Full Circle: Look, Up in the Sky…
Would my favorite holiday wish ever come true?

My kryptonite was Elmer Fudd. I didn’t want to watch cartoons, like the other 7-year-olds. I wanted to watch Buck Rogers and Flash Gordon and, most of all, Superman.

My mother hated it. It didn’t make any sense to her. So, as always, she asked too many questions.

“When he’s in the phone booth to change, don’t people see him in his underwear?”

“Uh, I don’t know.”

“And what happens to his suit? Does he just leave it in the phone booth?”

“I guess.”

“Well, then how many suits does he own?”

“A lot, probably.”

“Don’t people at the newspaper say, ‘Clark, you came in this morning wearing a gray suit, and now you’re wearing a brown one. What’s up with that?’”

“Maybe.”

“And he wears his Superman suit under his regular suit? With no air conditioning. Is he crazy? He must be shvitzing like a pig.”

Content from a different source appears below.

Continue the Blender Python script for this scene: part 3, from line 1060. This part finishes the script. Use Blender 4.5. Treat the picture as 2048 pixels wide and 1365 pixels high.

This all started because I told her I wanted a Superman suit for the holidays. I already had a Lone Ranger mask that blackened my eyes and left bright red marks on my ears, and a Roy Rogers cap gun that had permanently scarred the 4th finger of my right hand. And now I wanted to be a superhero, faster than a speeding bullet. More powerful than a locomotive.

My mother didn’t want me to be Superman because she thought I would try to fly and I would get hurt.

“You’ll break your head.”

“How can I break my head?”

“OK wise guy, then you’ll break your leg. Are you happy now, Mister Know-It-All?

Truth was, I would never be happy until I opened a big box that had a cape in it.

From that moment in early December, the days dragged on with the speed of moldy molasses. And then, with anticipation equal only to opening night of “Oklahoma!”, came the day. The time when the first night of Hanukkah fell on Christmas day.

The presents, which had been carefully wrapped the night before, sat on the gray sculptured carpet of the living room, in front of the 13˝ black-and-white TV, surrounding my plaster dog, like a wagon train about to be plundered.

With my pulse starting to pound, I took a small box first. I just knew this was it. I ripped off the shiny polka dot paper faster than new sneakers that had just landed in dog poo.

Socks. The first box had 3 pairs of socks. Argyle socks. One gray, 1 navy, 1 brown. Socks.

“Now,” my mother said, “you can throw away those socks with the holes in the back. And never wear them to school again. Don’t embarrass me like that.”

Yeah, right, whatever.

I quickly tore open the second box. Come on, Superman suit. Nope. Underwear. For Christmas. A 3-pack of Fruit of the Loom tighty whiteys.

“Now don’t leave tracks in them the first day,” my mother said, always a sucker for sentiment.

One more box to go. And this was the big one. This just had to be the Superman suit. I tore off the paper like a rabid skunk. A coat. A gray, wool, double-breasted coat. With matching mittens pinned to the sleeves. Are you kidding me? My heart sunk.

“Try it on, try it on,” she said. I just wanted to cry. And then it happened. My father walked slowly into the dining room and opened the liquor cabinet, a cabinet no child could ever touch. And there it was. On a wooden hanger from Elegance by Edith, in its full red, yellow and blue glory, my Superman suit.

I ran into the kitchen to put it on. And then, with arms fully extended, I ran back into the living room, took a flying leap, and banged my head on the jagged corner of the mahogany coffee table. It took my mother 20 minutes to stop the bleeding.